AWARDS
Panama Papers wins UK’s Investigation of the Decade award
The groundbreaking 2016 investigation was selected from a shortlist of previous British Journalism Award winners from the past 10 years.
The Panama Papers has been named the Investigation of the Decade by the British Journalism Awards, media industry publication Press Gazette announced on Thursday.
The 2016 investigation, led by the International Consortium of Investigative Journalists in partnership with The Guardian and BBC’s Panorama program in the United Kingdom, exposed offshore financial secrets linked to then-Prime Minister David Cameron, Russian President Vladimir Putin, and a cast of politicians, criminals and celebrities from around the globe.
It was chosen as the Investigation of the Decade from a shortlist made up of previous British Journalism Award winners.
The Panama Papers first received top honors at the British Journalism Awards in 2016, when judges applauded the investigative work done by The Guardian and BBC Panorama that “shone a light in some of the darkest corners of international finance.”
“They managed to break down a vast investigation into a series of compelling stories which had global impact,” judges said.
The Panama Papers was based on a trove of 11.5 million secret documents from the Panamanian law firm Mossack Fonseca that were leaked to the German newspaper Süddeutsche Zeitung. ICIJ brought together a team of more than 370 reporters from 100 media outlets for the investigation, which exposed a worldwide web of offshore shell companies that Mossack Fonseca set up for a list of clients including heads of state, business executives and star athletes.
The investigation sparked the resignation of world leaders and other politicians, including the prime minister of Iceland, and has since become a byword for exposing financial chicanery and political corruption. Governments around the world have recouped more than $1.36 billion in back taxes and penalties as a direct result of the Panama Papers, and authorities are still investigating allegations of tax dodging and other wrongdoing more than five years after stories were first published.

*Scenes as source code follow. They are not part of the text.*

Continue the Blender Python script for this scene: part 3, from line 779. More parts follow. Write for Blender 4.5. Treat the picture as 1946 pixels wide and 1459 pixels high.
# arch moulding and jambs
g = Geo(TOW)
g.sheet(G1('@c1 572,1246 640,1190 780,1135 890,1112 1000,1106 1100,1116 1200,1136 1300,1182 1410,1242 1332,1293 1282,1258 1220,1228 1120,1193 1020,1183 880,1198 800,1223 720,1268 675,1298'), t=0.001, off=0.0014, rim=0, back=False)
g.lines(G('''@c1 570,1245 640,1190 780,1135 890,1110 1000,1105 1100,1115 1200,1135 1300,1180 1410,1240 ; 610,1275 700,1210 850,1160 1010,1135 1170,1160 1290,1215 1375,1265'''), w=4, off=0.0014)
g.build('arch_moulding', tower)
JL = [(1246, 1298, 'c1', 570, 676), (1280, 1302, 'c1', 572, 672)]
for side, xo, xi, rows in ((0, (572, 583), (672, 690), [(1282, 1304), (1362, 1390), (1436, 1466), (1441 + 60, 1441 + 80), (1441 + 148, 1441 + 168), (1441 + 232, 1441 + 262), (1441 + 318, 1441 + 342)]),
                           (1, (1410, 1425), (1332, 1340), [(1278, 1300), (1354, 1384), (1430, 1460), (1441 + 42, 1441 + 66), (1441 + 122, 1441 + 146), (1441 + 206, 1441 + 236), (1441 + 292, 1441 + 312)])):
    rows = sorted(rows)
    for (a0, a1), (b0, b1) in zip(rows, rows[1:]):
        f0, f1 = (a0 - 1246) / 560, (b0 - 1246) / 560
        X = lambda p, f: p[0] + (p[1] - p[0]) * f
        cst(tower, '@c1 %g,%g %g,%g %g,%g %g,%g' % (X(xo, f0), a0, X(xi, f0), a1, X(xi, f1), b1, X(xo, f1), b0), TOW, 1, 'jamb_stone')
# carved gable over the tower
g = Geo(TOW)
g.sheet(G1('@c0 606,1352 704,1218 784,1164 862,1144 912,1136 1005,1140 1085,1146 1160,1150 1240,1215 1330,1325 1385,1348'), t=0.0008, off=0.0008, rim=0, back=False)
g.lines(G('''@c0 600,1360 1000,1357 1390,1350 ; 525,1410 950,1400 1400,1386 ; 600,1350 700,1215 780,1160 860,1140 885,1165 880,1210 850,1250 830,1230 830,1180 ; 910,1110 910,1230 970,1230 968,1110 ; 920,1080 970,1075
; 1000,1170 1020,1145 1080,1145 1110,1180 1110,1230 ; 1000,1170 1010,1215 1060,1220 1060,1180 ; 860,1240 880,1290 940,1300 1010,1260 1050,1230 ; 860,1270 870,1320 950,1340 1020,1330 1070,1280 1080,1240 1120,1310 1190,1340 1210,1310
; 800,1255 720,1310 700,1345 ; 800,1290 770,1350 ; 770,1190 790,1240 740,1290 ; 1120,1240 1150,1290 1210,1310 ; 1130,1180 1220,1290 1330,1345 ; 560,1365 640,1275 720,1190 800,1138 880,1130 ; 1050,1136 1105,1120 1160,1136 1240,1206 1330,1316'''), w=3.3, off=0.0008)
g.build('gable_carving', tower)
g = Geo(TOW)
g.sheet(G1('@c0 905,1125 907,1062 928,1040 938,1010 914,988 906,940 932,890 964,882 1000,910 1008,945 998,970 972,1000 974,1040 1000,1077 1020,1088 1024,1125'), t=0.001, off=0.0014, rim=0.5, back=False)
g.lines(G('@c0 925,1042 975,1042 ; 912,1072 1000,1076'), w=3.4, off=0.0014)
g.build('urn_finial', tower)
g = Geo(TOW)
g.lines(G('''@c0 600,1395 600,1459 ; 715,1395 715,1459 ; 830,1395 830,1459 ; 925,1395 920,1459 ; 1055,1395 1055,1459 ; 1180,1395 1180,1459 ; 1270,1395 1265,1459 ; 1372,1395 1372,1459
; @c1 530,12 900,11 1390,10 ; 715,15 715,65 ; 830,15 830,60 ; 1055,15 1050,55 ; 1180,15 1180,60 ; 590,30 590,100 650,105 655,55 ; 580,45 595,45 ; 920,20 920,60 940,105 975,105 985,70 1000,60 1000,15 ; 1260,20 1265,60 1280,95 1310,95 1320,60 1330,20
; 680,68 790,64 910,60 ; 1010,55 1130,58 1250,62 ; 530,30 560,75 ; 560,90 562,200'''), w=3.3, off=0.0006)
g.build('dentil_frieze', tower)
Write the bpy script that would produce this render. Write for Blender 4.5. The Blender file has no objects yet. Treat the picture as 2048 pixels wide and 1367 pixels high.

ICIJ’s subsequent investigations into financial secrecy and corruption, including the Paradise Papers, FinCEN Files and, most recently, the Pandora Papers, have been cited in parliaments, courthouses, public discourse and popular culture and credited with building a global momentum for new laws and substantial reforms to the way money flows around the world. In 2021, ICIJ and the Global Alliance for Tax Justice were jointly nominated for a Nobel Peace Prize for the organizations’ “success in building global alliances” to increase transparency in the global financial system.
This latest honor for the Panama Papers was part of a special series marking 10 years of the British Journalism Awards. Press Gazette subscribers and former award attendees cast their votes for the Investigation of the Decade from a list of previous winners, which also included ICIJ and The Guardian’s 2015 Swiss Leaks/HSBC Files investigation.
In the other award categories, The Times won Scoop of the Decade for a 2018 story on allegations of bullying, harassment and sexual misconduct by Oxfam aid workers in Haiti, and Amelia Gentleman from The Guardian won Journalist of the Decade for her work exposing the widespread mistreatment of immigrants from Caribbean countries in the U.K.